## start

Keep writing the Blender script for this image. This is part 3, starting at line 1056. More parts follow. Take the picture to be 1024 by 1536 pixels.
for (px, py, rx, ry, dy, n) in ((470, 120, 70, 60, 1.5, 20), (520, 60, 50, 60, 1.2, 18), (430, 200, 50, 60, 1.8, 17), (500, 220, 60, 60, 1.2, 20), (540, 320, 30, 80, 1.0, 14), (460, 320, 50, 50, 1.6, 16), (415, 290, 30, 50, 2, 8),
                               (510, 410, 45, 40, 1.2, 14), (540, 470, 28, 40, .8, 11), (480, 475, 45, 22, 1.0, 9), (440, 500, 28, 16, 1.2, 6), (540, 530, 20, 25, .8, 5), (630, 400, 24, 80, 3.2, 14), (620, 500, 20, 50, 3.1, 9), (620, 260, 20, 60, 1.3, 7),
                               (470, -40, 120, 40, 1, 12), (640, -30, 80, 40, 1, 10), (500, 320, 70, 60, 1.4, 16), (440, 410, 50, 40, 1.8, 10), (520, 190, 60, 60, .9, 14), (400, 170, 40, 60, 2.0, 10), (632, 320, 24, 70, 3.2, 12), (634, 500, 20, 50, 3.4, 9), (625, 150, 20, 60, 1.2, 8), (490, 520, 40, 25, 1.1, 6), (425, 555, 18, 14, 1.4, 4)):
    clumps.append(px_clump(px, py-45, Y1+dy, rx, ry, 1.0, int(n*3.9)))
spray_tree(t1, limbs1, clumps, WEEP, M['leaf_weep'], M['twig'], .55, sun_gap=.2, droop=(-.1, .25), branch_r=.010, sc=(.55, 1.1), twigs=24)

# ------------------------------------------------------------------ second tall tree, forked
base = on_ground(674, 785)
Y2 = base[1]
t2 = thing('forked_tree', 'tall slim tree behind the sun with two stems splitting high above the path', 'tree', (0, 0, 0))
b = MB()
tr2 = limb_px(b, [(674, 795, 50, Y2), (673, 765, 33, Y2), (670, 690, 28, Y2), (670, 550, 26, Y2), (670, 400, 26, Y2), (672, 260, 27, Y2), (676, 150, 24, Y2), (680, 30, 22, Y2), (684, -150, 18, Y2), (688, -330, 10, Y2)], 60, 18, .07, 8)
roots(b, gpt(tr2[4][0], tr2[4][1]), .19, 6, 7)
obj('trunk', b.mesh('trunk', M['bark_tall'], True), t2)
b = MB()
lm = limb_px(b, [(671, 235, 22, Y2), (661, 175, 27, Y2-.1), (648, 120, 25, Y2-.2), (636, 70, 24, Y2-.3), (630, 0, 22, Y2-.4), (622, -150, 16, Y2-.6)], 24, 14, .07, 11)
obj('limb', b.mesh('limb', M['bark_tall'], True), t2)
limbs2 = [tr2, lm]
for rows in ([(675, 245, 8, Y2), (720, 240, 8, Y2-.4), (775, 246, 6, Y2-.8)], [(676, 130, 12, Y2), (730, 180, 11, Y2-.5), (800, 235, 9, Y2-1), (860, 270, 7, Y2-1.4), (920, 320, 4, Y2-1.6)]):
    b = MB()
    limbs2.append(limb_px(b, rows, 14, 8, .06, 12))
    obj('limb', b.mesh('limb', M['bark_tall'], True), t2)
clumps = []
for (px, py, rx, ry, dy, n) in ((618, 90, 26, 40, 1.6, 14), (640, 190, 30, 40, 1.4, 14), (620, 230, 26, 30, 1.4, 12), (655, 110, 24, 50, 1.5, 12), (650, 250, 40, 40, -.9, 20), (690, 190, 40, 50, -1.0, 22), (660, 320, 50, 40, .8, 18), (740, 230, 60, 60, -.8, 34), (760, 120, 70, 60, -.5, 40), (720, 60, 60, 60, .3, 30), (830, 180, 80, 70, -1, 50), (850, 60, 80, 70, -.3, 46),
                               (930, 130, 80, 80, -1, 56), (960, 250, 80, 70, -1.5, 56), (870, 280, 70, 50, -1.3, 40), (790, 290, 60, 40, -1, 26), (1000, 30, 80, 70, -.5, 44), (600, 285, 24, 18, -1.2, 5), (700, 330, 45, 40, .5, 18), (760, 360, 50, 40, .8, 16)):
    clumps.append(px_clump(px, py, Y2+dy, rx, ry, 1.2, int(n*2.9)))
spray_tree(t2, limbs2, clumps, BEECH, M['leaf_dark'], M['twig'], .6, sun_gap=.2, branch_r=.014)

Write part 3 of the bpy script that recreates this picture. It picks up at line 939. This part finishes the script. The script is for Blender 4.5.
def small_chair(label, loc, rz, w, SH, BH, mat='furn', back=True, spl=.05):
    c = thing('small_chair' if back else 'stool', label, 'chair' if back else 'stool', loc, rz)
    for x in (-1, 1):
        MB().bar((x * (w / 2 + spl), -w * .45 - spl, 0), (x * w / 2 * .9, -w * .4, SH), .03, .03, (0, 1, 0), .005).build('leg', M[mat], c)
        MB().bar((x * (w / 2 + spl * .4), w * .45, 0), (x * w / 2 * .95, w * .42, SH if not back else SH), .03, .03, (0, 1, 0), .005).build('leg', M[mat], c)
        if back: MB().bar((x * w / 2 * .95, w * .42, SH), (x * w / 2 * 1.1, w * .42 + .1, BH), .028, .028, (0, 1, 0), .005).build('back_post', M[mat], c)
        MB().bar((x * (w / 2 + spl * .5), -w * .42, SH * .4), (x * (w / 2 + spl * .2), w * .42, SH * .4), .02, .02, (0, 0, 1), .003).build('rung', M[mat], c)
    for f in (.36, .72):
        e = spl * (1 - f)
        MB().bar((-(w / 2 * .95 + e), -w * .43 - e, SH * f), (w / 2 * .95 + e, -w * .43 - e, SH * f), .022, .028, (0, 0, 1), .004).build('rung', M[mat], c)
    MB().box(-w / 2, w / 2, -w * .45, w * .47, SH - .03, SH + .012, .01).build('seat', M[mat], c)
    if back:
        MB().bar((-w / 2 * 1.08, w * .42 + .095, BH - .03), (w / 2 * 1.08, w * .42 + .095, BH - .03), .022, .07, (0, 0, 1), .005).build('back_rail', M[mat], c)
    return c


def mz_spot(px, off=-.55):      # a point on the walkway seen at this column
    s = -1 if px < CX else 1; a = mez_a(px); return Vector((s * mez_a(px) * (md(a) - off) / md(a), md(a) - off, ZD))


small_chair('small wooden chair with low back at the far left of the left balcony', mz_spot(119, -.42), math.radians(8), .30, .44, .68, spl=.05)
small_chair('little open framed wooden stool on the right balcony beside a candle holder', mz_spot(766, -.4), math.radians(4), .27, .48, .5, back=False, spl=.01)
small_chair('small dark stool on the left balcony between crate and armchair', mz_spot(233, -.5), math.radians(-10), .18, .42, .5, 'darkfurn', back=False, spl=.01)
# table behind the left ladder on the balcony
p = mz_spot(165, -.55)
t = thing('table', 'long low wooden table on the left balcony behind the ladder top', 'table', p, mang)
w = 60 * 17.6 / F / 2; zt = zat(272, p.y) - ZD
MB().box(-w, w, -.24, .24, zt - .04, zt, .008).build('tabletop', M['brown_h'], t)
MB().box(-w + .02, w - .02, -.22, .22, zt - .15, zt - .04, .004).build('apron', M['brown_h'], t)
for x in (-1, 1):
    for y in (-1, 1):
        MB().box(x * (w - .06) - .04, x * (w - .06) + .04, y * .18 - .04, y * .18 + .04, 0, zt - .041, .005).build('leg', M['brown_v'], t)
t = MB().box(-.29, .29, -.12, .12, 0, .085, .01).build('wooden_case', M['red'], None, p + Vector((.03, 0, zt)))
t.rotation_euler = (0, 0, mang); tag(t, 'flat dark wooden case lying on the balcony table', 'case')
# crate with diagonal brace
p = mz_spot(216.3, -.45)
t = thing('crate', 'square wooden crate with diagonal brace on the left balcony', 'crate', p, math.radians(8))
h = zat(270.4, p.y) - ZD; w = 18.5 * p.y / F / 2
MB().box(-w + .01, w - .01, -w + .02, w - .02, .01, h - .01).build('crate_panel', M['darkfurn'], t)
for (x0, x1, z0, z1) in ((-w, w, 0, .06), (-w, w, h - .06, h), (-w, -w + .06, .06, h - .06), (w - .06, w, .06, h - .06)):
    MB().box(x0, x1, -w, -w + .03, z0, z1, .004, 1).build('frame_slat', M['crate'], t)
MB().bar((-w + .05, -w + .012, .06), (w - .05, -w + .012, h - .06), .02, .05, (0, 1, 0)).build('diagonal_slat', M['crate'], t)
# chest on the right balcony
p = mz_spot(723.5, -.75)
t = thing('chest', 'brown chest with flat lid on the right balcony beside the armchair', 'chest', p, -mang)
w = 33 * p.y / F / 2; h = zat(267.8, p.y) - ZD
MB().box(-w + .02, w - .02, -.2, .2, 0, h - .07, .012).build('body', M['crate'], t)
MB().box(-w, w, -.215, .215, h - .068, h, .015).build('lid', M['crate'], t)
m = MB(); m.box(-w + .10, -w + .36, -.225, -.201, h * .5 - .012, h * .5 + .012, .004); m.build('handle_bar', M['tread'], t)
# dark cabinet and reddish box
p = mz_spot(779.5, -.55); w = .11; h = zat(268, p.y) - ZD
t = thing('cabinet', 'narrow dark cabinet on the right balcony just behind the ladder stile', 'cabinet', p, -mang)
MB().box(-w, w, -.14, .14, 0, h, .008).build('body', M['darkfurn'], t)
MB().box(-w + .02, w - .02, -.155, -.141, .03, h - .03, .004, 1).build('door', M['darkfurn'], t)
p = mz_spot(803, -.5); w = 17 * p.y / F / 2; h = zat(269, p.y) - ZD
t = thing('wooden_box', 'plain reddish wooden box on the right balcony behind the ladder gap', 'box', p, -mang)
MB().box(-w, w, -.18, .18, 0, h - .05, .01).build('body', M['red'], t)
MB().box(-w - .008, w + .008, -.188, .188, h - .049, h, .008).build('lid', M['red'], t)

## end

▶ _OBJECTIVE_
Using the listing, collect all lines in which the string "script" is found.

▶ _EXERCISE OUTPUT_
Keep writing the Blender script for this image. This is part 3, starting at line 1056. More parts follow. Take the picture to be 1024 by 1536 pixels.
Write part 3 of the bpy script that recreates this picture. It picks up at line 939. This part finishes the script. The script is for Blender 4.5.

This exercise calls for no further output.